We visited in September after the hottest and driest ever summer , thinking it might be past its best, but found plenty of delight. The house too, despite being just a fragment of the mansion destroyed by fire in 1948, had plenty to offer both in its intimacy and design and horticultural contacts.
Sunday afternoon seemed the least propitious of times to arrive, when we had to find our way into the third car park. Yet, apart from the tea room, it was difficult to understand where everybody had gone. Never more than a few people shared the rooms with us: even fewer seemed to be in the garden. Perhaps they had all ventured into the extensive wild areas where we will go one day.
We chose not to visit the ruins, although they were open to small groups. As it happened there were sufficient impressions to be had from just outside. Cellars anywhere are much of a muchness.
The walk from the garden entrance to the house gives a good impression of what is more appropriately called the landscape than gardens. Vista s of the Sussex Weald are among the most impressive borrowed landscapes imaginable. And of course some of the trees were donning autumn colours.
It seems almost an anti-climax to enter the house, yet beside it are the gothic ruins, like an image from ‘Jane Eyre’. Inside, the remaining apartments are small, even intimate. It soon impresses upon the visitor that this was a family fortunate to have been in, or in some cases, to escaped to the UK from Germany. One had even been allowed to come with a family heirloom, a bracelet made of pewter and therefore less than precious. A more valuable item would have been seized.
This year the achievements of women are being celebrated, and one of the women most celebrated in relation to gardens is Gertrude Jekyll.
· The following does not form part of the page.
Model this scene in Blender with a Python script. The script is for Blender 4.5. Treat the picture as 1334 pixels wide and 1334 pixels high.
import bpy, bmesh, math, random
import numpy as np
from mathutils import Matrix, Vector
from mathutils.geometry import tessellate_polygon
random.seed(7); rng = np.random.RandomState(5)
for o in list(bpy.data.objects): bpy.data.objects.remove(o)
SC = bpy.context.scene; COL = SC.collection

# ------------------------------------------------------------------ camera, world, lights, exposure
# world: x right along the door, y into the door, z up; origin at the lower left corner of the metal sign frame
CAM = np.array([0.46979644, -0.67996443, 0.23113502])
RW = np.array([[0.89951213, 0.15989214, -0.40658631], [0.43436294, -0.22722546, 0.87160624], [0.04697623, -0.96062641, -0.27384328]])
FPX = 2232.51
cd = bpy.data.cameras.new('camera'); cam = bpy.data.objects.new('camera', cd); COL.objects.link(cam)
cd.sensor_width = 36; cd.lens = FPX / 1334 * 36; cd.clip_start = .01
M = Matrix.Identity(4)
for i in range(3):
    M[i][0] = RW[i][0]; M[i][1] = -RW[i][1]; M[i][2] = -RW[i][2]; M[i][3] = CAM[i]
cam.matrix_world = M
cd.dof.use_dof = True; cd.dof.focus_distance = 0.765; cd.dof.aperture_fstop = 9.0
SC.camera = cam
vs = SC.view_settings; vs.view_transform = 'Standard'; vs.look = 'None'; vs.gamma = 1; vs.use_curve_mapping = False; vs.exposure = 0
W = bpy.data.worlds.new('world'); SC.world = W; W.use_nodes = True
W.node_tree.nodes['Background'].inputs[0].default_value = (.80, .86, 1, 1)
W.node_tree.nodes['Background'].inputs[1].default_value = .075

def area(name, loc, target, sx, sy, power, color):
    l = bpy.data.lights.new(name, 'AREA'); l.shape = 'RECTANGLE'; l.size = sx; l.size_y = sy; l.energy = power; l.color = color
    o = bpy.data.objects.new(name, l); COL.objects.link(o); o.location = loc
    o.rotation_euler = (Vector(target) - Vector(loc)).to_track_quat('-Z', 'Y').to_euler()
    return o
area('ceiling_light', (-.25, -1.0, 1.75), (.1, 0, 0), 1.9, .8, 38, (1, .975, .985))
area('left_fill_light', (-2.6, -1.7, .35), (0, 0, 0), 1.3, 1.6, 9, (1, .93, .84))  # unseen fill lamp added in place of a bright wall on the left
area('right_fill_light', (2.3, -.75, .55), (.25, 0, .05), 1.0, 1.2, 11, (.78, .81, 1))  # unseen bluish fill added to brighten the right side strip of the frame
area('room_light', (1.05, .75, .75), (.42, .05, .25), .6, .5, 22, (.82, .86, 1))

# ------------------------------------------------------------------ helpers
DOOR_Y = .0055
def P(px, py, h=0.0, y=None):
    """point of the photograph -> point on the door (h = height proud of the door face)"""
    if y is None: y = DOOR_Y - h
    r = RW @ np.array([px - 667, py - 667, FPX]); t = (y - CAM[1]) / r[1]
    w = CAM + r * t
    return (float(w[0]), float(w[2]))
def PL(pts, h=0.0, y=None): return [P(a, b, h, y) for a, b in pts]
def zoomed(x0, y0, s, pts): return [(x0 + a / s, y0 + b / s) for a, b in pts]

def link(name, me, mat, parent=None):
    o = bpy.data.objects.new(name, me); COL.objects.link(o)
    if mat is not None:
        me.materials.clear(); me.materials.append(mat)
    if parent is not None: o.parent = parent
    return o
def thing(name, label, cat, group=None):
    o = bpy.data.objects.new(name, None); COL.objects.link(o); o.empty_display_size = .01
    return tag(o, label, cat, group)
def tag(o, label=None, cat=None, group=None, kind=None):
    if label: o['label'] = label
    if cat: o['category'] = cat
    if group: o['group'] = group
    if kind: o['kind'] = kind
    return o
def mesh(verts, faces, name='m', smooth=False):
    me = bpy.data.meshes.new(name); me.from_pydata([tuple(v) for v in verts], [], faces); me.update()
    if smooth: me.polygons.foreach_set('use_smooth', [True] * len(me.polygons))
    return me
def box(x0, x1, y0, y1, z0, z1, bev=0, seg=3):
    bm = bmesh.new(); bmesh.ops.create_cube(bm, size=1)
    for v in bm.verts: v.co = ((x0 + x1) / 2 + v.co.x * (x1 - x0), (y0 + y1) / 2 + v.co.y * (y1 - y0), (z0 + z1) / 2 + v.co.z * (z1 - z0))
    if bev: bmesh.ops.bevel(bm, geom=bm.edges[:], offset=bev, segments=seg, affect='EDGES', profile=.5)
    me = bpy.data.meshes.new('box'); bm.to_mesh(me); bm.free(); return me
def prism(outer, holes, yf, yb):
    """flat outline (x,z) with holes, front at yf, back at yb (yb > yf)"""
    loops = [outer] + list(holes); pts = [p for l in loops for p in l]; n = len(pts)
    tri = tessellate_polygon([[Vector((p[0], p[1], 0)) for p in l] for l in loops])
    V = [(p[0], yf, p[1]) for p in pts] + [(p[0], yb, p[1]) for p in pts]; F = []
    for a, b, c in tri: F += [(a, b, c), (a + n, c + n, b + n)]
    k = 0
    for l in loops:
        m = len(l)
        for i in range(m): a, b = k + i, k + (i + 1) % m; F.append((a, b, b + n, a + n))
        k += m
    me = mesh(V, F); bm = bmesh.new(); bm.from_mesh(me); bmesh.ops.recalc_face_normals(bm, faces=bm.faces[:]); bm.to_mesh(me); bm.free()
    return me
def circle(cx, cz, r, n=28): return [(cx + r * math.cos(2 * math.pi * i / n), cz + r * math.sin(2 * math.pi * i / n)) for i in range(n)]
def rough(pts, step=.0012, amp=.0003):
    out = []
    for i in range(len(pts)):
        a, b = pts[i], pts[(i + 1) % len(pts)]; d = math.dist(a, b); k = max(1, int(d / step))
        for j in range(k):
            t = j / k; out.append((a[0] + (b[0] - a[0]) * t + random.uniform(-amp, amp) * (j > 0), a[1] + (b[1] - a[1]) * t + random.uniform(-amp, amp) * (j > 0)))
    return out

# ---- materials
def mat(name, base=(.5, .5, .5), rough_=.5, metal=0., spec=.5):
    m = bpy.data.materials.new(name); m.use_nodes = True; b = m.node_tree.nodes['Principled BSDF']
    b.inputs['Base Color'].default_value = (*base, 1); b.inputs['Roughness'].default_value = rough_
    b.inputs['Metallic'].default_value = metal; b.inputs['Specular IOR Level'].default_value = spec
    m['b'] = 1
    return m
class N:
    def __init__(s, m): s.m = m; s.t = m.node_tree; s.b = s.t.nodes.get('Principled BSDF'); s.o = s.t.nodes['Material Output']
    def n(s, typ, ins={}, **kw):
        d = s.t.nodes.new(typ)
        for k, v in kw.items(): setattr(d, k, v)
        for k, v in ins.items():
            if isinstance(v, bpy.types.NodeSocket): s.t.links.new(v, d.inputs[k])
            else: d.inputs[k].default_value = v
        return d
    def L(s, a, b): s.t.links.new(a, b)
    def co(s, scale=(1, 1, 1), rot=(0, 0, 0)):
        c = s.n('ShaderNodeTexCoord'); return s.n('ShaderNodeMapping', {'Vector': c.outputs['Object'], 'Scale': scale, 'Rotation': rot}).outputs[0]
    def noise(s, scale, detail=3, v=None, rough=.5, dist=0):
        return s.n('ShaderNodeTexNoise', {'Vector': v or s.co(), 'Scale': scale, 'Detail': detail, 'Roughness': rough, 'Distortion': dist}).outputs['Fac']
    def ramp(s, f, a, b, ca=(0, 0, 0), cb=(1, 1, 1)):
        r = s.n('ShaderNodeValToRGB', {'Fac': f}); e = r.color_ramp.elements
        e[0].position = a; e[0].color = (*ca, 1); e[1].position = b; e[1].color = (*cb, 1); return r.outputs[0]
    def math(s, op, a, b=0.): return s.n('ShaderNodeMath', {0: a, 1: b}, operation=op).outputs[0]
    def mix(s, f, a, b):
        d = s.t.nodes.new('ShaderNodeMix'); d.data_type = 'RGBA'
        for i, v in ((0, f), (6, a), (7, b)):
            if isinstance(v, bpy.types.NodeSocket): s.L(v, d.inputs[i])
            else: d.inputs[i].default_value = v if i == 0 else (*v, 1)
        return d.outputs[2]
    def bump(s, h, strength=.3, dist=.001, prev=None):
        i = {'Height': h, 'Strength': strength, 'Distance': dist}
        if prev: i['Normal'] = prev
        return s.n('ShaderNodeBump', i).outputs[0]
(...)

Her influence is apparent in the gardens but so also is the work of the Countess of Rosse, one of the Messel family who became its first head gardener after Nymans passed to the National Trust. Inside the house are exhibitions that include garden design and horticultural illustration. In one sense this even extends to fabric and dress design, with a mannequin displaying a dress worn at a Chelsea Arts Ball.
Formal gardens predominate around the house yet wild gardening, as promulgated by William Robinson, is an obvious feature of the lanscape beyond. By contrast there is also a television set displayed like a toy theatre.
Whatever your interest there is something to delight at Nymans.